Nine in ten agents ‘rely on their own instincts’ to sniff out money laundering

Almost six out of ten estate agents believe that money laundering is not a problem in their area – and almost nine in ten say it is enough to rely on their instincts.

The findings are in new research from iamproperty, which is entering the anti-money laundering compliance market.

Questioning 150 agents, it found that 88% believe that their instincts alone can detect money laundering.

The four most common red flags are: sellers reluctant to provide ID documents and proof that they own the property; purchase funds coming from an unknown source; cash buyers; sellers who have bought six months ago and are looking to sell again, even at a reduced price.

The research also found that 42% of agents would not continue with a full AML check if speed were essential to the sale, if they knew the buyer, or if the agent did not think it necessary.

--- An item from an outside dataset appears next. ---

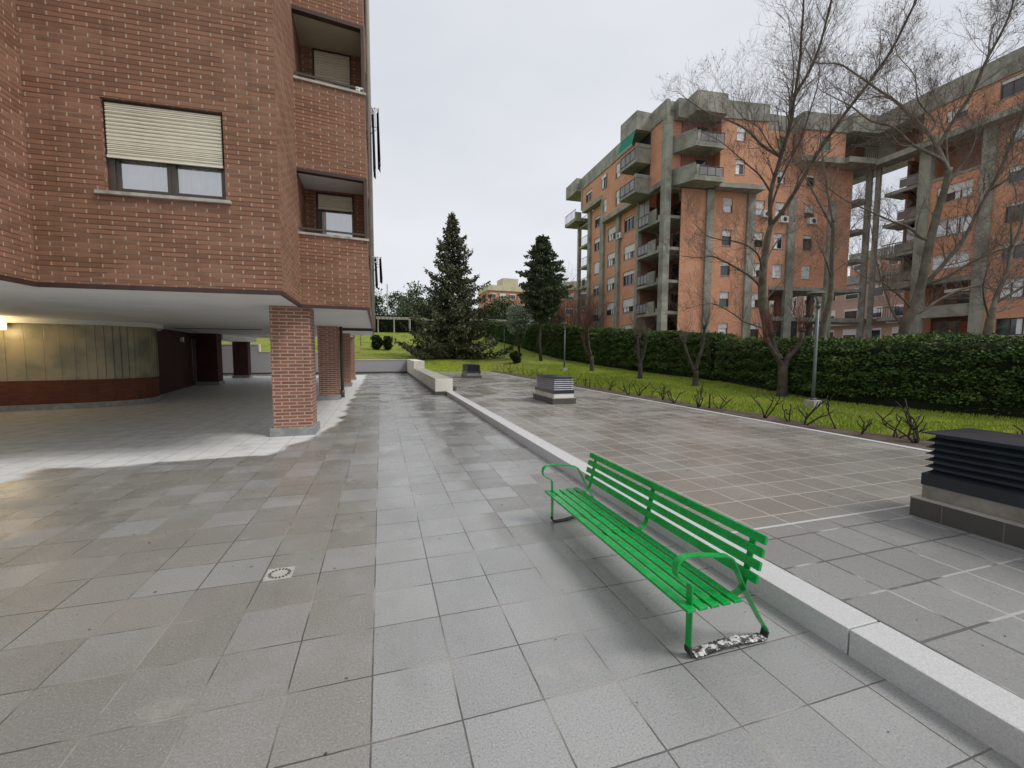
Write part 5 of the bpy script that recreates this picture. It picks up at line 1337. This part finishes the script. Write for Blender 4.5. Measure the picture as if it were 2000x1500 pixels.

Iamproperty created a ‘smell the difference’ campaign.

It took over a billboard in London infused with the smell of money (created with a perfumer) and asked invited estate agents together with passers-by to grab a banknote to see if they could smell the difference between the laundered and regular “cash”.

The answer of course being that there is no difference, and agents can no longer rely on their senses to sniff out money laundering.

The boarding is still up, in Blackfriars Road, but the “money” has had to be removed due to high winds.